Le discriminazioni – di genere, razziali e sessuali – sono precoci e interessano le persone già in tenera età. Se n’è accorta anche Cristiana Dell’Anna, l’attrice che ha vestito i panni di “Donna Patrizia” in Gomorra e ieri è intervenuta durante il “Siamo Pride”, un evento interamente dedicato ai temi dell’inclusione e della diversità. Un’iniziativa che, nelle intenzioni di Maura Gancitano e Andrea Colamedici – i due ideatori – si è proposta di “dare voce agli inascoltati, a battersi soprattutto per quel che non ci riguarda, a unire le lotte degli oppressi nel nome della meraviglia”. Per affermare che il proposito è stato più che rispettato, basta prestare attenzione al monologo “messo in scena” da Dell’Anna in cui la donna racconta alcuni spezzoni di vita privata in cui si è sentita discriminata in quanto donna e meridionale.
“Perchè mi avete fatta femmina?”
Tutto è iniziato da una questione semplice e banale come i regali. Quando è solo una bambina, Cristiana si accorge ben presto della diversità abissale che sussiste tra i doni ricevuti da lei e quelli destinati a suo fratello. Per lui mappe geografiche, telescopi e altri giocattoli intelligenti e innovativi. Per lei, solo ed esclusivamente peluche. La frustrazione di essere categorizzata solo in quanto donna e subire i limiti che ne conseguono è tale che, all’età di 7/8 anni, pone un quesito ai genitori: “Perchè mi avete fatta femmina?”. Una domanda dietro cui si cela la consapevolezza che quella della “femmina” non è una vita semplice, ma fatta di continue privazioni e una lotta costante contro pregiudizi e stereotipi. Gli stessi che nutre suo padre rispetto al suo sogno di specializzarsi in cardiochirurgia, ambizione frenata dall’uomo che la considera “una branca con poche donne”.
“Siamo tutti esseri umani in continuo divenire”
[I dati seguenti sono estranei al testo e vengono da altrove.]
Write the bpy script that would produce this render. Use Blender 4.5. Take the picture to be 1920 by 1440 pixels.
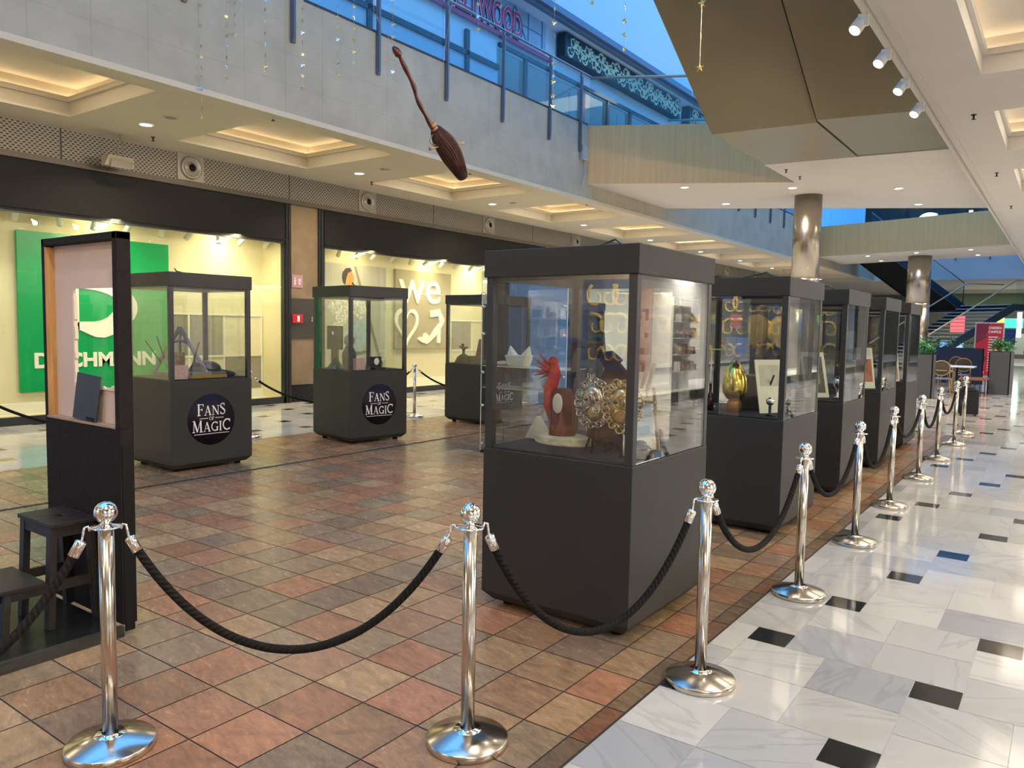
import bpy, bmesh, math, random
from mathutils import Vector, Matrix
for o in list(bpy.data.objects): bpy.data.objects.remove(o)
SC = bpy.context.scene; COL = SC.collection
random.seed(7)
PI = math.pi
# ------------------------------------------------------------------ camera
# the mall runs along +Y, the camera stands at the world origin 1.65 m above the floor
CAMP = Vector((0, 0, 1.65)); FPX = 1442.0
_Y = Vector((1047, 89, -FPX)).normalized()
_X = Vector((1998, -144, FPX)); _X = (_X - _Y * _X.dot(_Y)).normalized()
_Z = _X.cross(_Y)
cam = bpy.data.cameras.new('camera'); camo = bpy.data.objects.new('camera', cam); COL.objects.link(camo)
cam.sensor_fit = 'HORIZONTAL'; cam.sensor_width = 36; cam.lens = 36 * FPX / 1920
cam.clip_start = .05; cam.clip_end = 400
R3 = Matrix((_X, _Y, _Z))            # camera axes are the columns (world axes are rows in camera space)
camo.matrix_world = Matrix.Translation(CAMP) @ R3.to_4x4()
SC.camera = camo
def ray(px, py): return R3 @ Vector((px - 960, 720 - py, -FPX))
def onX(px, py, X): d = ray(px, py); return CAMP + d * (X / d.x)
def onY(px, py, Y): d = ray(px, py); return CAMP + d * (Y / d.y)
def onZ(px, py, Z=0.0): d = ray(px, py); return CAMP + d * ((Z - 1.65) / d.z)
def depthp(px, py, D): return CAMP + ray(px, py) * (D / FPX)
# ------------------------------------------------------------------ view, world
SC.view_settings.view_transform = 'Standard'; SC.view_settings.look = 'None'
SC.view_settings.gamma = 1; SC.view_settings.use_curve_mapping = False
SC.view_settings.exposure = EXPO = 0.0
w = bpy.data.worlds.new('dusk_sky'); SC.world = w; w.use_nodes = True
wb = w.node_tree.nodes['Background']; wb.inputs[0].default_value = (0.13, 0.44, 1.0, 1); wb.inputs[1].default_value = 2.4
def area(name, loc, size, power, color=(1, .86, .7), rot=(0, 0, 0), sizey=None, shape=None, spread=None):
    l = bpy.data.lights.new(name, 'AREA'); l.energy = power; l.color = color; l.size = size
    if sizey: l.shape = 'RECTANGLE'; l.size_y = sizey
    if shape: l.shape = shape
    if spread: l.spread = spread
    o = bpy.data.objects.new(name, l); o.location = loc; o.rotation_euler = rot; COL.objects.link(o)
    return o
WARM = (1, .83, .62); NEUT = (1, .92, .82); YEL = (1, .88, .52)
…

È stata la somma di questi episodi ad aver stimolato nell’attrice, cresciuta tra Napoli e Castel Volturno, una riflessione riguardo l’identità di ciascuno di noi, un aspetto ricco di sfumature, ridotto troppo spesso dalla società a un unico colore. Come se l’essere donna, l’essere omosessuale, l’essere immigrato fossero le uniche categorie in cui la nostra identità possa manifestarsi, mentre, invece, la realtà è che “siamo tutti esseri umani in continuo divenire”. È solo quando è giunta a questa conclusione e ha capito che ognuno di noi può fare e diventare tutto ciò che vuole senza che la territorialità, il genere o l’orientamento sessuale si trasformino in un limite che Cristiana ha trovato piena realizzazione di sé in quanto persona e non solo donna. Sarà per questo che, alla fine, è diventata attrice e “giocare” con l’identità per lei si è trasformato in un vero lavoro, ribaltando una volta per tutti i ruoli stereotipati imposti dalla società.